● Description of the task
Extract exactly the run of lines starting at the line that holds "Build this scene" and ending at the line that holds "F = 2400.0; HZ = 296.0; CAMZ = 4.0", both included.

── Records provided

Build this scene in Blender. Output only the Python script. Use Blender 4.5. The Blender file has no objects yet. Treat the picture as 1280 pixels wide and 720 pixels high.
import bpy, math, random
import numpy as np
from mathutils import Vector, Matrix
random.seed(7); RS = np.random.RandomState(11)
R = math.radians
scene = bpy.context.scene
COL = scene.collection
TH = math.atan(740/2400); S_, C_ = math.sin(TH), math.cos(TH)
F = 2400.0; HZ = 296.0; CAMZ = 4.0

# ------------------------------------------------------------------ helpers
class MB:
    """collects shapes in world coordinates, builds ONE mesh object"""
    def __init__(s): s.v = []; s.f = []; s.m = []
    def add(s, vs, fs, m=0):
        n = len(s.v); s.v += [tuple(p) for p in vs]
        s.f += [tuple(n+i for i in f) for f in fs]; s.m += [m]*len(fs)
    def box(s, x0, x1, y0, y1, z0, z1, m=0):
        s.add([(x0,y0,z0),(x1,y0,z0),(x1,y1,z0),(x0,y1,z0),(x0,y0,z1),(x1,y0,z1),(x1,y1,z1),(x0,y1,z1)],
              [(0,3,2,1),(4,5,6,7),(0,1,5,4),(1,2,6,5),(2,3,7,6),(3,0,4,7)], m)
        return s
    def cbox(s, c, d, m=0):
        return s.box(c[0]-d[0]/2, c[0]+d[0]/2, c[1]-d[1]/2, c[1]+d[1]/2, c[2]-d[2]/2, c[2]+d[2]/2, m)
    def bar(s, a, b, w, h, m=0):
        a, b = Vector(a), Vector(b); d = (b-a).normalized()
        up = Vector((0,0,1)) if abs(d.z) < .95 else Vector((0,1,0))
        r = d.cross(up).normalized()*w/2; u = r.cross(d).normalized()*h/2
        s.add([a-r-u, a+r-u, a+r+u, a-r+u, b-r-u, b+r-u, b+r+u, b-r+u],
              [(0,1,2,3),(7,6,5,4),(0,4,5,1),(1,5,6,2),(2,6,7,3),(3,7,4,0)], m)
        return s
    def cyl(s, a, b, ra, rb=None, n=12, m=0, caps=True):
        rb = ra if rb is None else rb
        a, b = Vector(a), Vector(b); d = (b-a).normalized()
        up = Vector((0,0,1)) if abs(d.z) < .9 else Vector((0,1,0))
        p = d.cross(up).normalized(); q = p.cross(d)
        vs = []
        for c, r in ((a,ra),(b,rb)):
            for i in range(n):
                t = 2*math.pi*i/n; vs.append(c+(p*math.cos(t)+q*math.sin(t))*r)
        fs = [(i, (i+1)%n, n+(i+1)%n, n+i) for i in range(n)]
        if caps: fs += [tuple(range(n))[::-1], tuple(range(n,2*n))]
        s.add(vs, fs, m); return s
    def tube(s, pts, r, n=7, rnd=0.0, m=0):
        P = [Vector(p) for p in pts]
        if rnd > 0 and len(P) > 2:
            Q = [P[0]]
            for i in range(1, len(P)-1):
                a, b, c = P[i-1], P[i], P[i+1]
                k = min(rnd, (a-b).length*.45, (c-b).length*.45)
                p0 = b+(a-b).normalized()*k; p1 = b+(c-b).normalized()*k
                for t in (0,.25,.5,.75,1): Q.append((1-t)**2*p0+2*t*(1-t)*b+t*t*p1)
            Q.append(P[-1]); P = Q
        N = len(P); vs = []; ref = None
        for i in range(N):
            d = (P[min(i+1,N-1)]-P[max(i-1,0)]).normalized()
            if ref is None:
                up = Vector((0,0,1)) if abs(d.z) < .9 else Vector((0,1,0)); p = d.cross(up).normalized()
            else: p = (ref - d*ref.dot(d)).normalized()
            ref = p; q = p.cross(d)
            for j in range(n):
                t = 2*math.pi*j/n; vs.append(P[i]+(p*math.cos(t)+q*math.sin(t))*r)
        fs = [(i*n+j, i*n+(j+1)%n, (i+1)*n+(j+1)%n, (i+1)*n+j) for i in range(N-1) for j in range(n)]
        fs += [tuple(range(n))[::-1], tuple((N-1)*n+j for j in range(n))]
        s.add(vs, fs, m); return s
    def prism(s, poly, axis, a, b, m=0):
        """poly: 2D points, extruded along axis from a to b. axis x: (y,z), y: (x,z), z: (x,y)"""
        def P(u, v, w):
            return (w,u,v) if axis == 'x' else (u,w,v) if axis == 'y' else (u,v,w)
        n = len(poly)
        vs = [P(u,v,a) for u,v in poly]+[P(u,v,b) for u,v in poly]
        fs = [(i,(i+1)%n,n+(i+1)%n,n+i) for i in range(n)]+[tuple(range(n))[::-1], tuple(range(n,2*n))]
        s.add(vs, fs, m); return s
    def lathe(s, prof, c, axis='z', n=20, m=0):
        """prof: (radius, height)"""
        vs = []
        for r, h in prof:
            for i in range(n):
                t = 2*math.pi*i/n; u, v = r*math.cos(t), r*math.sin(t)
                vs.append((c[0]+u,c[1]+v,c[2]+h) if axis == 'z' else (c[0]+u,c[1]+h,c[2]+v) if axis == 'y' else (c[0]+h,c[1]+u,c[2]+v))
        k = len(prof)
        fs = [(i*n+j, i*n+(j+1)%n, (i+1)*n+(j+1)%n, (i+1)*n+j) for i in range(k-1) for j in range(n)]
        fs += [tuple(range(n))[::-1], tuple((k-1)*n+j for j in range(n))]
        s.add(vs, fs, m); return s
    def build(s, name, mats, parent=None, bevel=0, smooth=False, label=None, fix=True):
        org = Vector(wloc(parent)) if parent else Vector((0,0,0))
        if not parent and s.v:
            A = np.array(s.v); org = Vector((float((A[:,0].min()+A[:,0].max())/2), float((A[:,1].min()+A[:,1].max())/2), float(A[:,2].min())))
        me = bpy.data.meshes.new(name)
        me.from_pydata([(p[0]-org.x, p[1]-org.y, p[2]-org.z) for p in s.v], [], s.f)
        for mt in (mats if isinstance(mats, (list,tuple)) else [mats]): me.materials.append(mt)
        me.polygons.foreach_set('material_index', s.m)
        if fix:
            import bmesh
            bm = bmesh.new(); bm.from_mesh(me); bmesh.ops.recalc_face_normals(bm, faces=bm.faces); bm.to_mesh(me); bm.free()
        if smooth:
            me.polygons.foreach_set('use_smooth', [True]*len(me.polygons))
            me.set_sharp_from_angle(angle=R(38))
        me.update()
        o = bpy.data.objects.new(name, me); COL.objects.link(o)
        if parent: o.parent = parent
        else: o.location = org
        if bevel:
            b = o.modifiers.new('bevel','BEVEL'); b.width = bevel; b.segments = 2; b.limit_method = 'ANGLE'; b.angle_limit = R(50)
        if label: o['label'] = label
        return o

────
── Records provided

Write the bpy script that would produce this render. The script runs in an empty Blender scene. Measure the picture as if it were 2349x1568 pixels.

────

● Answer for this exercise
Build this scene in Blender. Output only the Python script. Use Blender 4.5. The Blender file has no objects yet. Treat the picture as 1280 pixels wide and 720 pixels high.
import bpy, math, random
import numpy as np
from mathutils import Vector, Matrix
random.seed(7); RS = np.random.RandomState(11)
R = math.radians
scene = bpy.context.scene
COL = scene.collection
TH = math.atan(740/2400); S_, C_ = math.sin(TH), math.cos(TH)
F = 2400.0; HZ = 296.0; CAMZ = 4.0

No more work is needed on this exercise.